Beyond that, the book delivers a beautiful and powerful message about our shared grief and humanity. It’s beautifully done – I cried several times reading it, the most when, just after accepting his death, Willie Lincoln’s ghost takes on the forms of his future selves, the life he would never experience.
Nervous young man in a wedding-coat;
Naked husband, wet-groined with recent pleasure;
Young father leaping out of bed to light a candle at a child’s cry;
Grieving widower, hair gone white;
Bent ancient fellow with an ear trumpet, athwart a stump, swatting at flies.
With his vast array of characters, Saunders points obliquely to the sameness of people, the mortality that binds us all. Even Abe Lincoln, a president, a revered figure in the US imagination, is humanized – just a man who mourns his young son, in a time where thousands of other men across the country are also mourning their young sons. Saunders is gentle, but firm that although a loss is a tragedy, it’s imperative to let go.
Oh, it was nice, he said sadly. So nice there. But we can’t go back. To how we were. All we can do is what we should.

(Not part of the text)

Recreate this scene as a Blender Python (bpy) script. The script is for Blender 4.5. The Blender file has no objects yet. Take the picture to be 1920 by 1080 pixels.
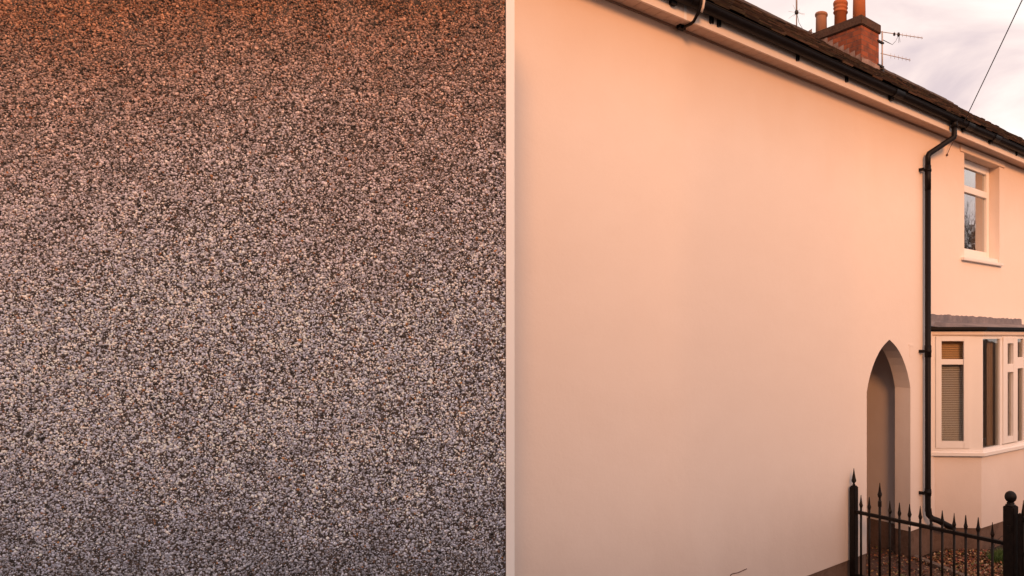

Despite how much I loved it, I’m hesitant to soundly recommend this book. Again, it’s weird. The structure is weird, the plot is weird. If you look at Goodreads, it’s very polarizing. But if you’re interested in something resoundingly different and experimental, definitely go for it. I know I said this about Whitehead recently, but Saunders is arguably another of the best and more influential writers of this time, so it’s worth it. I also think it’s especially pertinent in these times to remember that at the end of the day, all of us in this world are more similar than we might seem, all going through life with all its joy and grief together.